Sheila May Girling, Lady Caro (1 July 1924 – 14 February 2015) was a British artist who worked across painting, collage and clay. She was one of the first British artists to use acrylic mediums and is known for working directly on the floor to immerse herself in the space of her canvases. [1] Girling was married to the sculptor Sir Anthony Caro. [2] [3] [4] [5]

Contents

Girling was born in Birmingham and studied at the Royal Academy. Her first solo exhibitions were in Canada, but she exhibited widely in Britain and the United States. [6] Her works are in the collections of The Yale Centre for British Art (New Haven), Insitut Valencià d’Art Modern (IVAM, Valencia) and the Royal Collection Trust (London), as well as in many private collections across the world.

Biography

Sheila May Girling was born in Erdington, Birmingham on 1 July 1924. Her father, Cyril Stanley Frank Girling, was an engineer working for Dunlop Tyre Company and her mother was Beatrice May (née Harvey). Many of her family members had been painters, including her paternal grandfather, uncle and aunt. Her grandfather was also an art dealer in London, who allegedly would deal in fakes and create forgeries at his studio. [7]

Girling studied at the Birmingham School of Art from 1941-1944 and from 1947 trained at Royal Academy Schools, London. After graduating, Girling moved into a studio in the 'Italian Village' on the Fulham Road in London, designed by artist and architect Mario Manenti. [8] On 17 December 1947, she married Sir Anthony Caro, whom she had met as a university art student. They had two sons together: Timothy a zoologist; and Paul, a painter. [9] [4]

She paused her art career to focus on raising them, however she took an active role in the career of her husband, advising him and selecting the colour of Early One Morning (1962) and of the Perspex disc in Blue Moon (2013), amongst others. [10] When she returned to large-scale painting in the 1970s, she began to focus on abstraction.

In 1963 Girling and Caro moved to Vermont, where Girling developed close relationships with the Colour Field painters and reformulated what her practice was and could be. In 1965 the couple returned to England to a vibrant arts scene and raised their two sons. Over this period, Girling developed close relationships with the Colour Field painters Kenneth Noland, Helen Frankenthaler and Jules Olitski. As Girling wrote, ‘The artist Kenneth Noland, who became a friend, showed me acrylic paints, which I'd never seen used before. I learned how to mix them and saw what you could do with them. All the time I kept in touch’. [11]

Alongside being an accomplished and experimental painter, Girling also produced a substantial body of works in clay. These abstract collage slabs were made in Syracuse, New York during a clay workshop with ceramicist Margie Hughto in 1978. Rather than putting pigment on the clay, Girling broke with tradition and put pigment into the clay, which was then layered and pressed together. [12]

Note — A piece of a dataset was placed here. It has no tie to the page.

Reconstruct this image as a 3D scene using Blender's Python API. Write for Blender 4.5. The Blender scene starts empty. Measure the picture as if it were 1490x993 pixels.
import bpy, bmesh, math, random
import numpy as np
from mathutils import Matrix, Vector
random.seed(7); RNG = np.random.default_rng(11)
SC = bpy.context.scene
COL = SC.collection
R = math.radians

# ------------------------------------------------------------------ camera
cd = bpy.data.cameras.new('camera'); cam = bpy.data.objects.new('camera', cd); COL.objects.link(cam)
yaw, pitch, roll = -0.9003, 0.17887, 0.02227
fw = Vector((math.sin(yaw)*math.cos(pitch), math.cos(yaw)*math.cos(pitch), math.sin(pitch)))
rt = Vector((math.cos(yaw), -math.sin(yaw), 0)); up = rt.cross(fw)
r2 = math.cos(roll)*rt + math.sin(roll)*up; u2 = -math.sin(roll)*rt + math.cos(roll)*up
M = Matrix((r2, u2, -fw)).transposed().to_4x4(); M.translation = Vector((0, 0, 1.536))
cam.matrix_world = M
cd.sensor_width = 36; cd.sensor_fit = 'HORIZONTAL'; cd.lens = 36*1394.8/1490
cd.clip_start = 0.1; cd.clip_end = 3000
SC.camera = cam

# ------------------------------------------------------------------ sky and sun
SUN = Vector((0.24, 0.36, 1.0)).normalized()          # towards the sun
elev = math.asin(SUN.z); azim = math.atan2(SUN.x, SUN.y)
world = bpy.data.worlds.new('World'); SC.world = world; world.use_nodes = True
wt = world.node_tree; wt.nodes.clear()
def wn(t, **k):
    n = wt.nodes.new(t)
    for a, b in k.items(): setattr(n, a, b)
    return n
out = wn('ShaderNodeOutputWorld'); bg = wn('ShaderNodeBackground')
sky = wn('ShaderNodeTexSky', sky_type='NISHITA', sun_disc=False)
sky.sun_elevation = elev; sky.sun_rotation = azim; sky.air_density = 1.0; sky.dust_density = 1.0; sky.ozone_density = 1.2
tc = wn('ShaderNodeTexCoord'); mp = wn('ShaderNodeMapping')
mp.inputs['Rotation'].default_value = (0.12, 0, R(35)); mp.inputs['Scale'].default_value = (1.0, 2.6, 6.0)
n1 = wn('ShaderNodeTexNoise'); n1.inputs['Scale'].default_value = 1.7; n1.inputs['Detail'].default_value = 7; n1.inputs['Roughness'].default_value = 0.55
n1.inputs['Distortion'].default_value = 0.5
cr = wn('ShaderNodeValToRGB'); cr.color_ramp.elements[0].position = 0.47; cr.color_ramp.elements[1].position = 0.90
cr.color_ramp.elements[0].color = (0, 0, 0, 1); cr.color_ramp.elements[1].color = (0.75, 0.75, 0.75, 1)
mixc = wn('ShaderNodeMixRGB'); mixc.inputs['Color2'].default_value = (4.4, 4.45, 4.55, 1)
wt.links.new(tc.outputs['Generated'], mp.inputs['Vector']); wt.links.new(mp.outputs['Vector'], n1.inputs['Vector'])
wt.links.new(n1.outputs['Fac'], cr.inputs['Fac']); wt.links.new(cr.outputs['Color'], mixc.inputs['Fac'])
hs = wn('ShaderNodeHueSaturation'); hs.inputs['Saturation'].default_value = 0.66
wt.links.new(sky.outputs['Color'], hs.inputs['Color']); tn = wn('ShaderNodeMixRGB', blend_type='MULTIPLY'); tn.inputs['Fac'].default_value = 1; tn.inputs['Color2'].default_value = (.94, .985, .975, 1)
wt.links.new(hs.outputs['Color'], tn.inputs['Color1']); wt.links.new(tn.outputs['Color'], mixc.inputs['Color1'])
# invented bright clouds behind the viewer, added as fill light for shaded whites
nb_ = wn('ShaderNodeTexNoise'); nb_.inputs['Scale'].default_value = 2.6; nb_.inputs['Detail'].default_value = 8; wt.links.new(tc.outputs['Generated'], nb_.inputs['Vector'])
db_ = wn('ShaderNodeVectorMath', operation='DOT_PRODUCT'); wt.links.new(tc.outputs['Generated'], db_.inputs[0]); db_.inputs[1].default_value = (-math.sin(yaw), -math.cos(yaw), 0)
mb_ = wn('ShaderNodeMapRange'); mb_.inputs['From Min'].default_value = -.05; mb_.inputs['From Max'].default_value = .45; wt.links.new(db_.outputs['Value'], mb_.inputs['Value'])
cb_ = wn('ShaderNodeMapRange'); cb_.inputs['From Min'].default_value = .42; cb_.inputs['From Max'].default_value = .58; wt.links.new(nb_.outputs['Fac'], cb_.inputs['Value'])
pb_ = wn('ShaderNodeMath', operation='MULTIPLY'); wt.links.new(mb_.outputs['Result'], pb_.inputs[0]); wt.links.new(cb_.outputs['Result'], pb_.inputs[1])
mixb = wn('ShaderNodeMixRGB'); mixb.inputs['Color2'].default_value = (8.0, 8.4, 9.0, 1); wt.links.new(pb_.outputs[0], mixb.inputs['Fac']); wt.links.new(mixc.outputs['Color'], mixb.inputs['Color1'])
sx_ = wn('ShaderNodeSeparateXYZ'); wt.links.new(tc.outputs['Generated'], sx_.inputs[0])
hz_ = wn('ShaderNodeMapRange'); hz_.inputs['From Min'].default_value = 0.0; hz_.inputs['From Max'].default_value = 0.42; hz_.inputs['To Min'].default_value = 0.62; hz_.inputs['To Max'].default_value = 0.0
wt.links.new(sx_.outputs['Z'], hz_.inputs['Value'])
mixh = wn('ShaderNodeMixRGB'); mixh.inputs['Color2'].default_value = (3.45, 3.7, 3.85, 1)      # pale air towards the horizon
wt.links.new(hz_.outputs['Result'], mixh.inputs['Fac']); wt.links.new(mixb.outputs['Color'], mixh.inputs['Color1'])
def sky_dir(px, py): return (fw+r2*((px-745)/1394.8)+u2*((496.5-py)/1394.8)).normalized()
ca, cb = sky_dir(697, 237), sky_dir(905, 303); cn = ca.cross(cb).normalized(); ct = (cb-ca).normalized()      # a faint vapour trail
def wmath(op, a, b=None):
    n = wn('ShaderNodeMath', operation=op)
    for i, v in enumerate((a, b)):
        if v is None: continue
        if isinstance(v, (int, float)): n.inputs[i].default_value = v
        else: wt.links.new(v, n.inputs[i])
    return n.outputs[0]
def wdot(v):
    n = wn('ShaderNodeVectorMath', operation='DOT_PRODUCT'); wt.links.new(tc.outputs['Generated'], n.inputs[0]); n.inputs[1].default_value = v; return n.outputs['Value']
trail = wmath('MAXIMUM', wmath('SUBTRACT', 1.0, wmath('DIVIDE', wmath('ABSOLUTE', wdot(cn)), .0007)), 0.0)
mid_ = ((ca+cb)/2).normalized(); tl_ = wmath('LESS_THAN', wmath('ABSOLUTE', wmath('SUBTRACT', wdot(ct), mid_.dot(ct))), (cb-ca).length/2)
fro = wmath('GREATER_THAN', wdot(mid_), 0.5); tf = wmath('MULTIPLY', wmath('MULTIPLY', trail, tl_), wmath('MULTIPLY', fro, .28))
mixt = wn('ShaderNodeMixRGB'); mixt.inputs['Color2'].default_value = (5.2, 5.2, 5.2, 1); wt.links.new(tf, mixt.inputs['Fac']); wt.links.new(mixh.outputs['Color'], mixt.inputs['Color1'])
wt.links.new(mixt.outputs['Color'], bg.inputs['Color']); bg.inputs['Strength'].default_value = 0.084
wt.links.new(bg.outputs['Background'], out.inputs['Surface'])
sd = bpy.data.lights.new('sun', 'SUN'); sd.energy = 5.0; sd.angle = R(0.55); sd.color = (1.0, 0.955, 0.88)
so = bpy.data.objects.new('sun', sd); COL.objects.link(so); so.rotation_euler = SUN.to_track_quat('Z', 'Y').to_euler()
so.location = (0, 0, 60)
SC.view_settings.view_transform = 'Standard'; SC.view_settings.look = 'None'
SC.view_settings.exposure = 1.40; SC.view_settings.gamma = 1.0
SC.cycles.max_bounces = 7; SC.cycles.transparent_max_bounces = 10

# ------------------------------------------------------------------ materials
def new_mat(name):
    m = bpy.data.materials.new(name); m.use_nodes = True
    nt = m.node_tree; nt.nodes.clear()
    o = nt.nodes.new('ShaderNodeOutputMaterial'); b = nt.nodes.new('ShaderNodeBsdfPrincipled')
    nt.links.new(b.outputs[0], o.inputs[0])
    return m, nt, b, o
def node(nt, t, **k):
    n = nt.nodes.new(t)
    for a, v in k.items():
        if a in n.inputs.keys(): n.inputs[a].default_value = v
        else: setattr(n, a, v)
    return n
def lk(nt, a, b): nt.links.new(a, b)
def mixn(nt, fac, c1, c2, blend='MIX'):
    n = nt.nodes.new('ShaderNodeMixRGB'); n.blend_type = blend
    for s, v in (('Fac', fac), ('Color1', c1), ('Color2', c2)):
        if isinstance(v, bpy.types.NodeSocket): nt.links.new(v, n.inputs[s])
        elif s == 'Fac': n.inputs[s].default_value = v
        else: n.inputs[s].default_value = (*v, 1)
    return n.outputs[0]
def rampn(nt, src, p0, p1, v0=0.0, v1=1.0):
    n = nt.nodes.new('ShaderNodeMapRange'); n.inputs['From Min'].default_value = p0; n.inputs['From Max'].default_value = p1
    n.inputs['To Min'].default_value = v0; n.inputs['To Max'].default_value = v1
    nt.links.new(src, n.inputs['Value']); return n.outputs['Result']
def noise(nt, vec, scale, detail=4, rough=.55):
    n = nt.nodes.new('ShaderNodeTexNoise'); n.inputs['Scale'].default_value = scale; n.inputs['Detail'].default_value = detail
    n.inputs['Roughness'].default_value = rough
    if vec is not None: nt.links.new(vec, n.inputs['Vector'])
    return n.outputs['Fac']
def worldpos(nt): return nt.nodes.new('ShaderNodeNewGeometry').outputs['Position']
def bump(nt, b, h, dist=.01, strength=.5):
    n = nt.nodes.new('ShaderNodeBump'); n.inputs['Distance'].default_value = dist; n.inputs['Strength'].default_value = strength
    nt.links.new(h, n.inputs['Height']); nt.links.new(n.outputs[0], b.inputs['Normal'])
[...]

As her career progressed and her body of work rapidly grew, Girling caught the attention of Acquavella Contemporary Art (Acquavella Galleries) in New York, who specialised in the works of the French Impressionists as well as in the works of modern and contemporary artists such as Lucian Freud, Henri Matisse and Joan Miro. Acquavella also represented her husband Anthony Caro.

In 1982 Girling set up Triangle Artist Workshop with Caro, philanthropist Robert Loder and curator Terry Fenton. Triangle Workshop was an artistic network that connected abstract painters and sculptors across continents. Here, Girling developed her collage painting technique that makes-up her late body of work.

In the late 1990s Girling began making smaller collage works on canvas and paper, alongside her established large-scale collage paintings. In the later half of her career, her works moved towards figuration, often sitting at the boundary between abstraction and representation.

From the early 1970s until the end of her life, Girling worked from her studio in Camden Town. [13]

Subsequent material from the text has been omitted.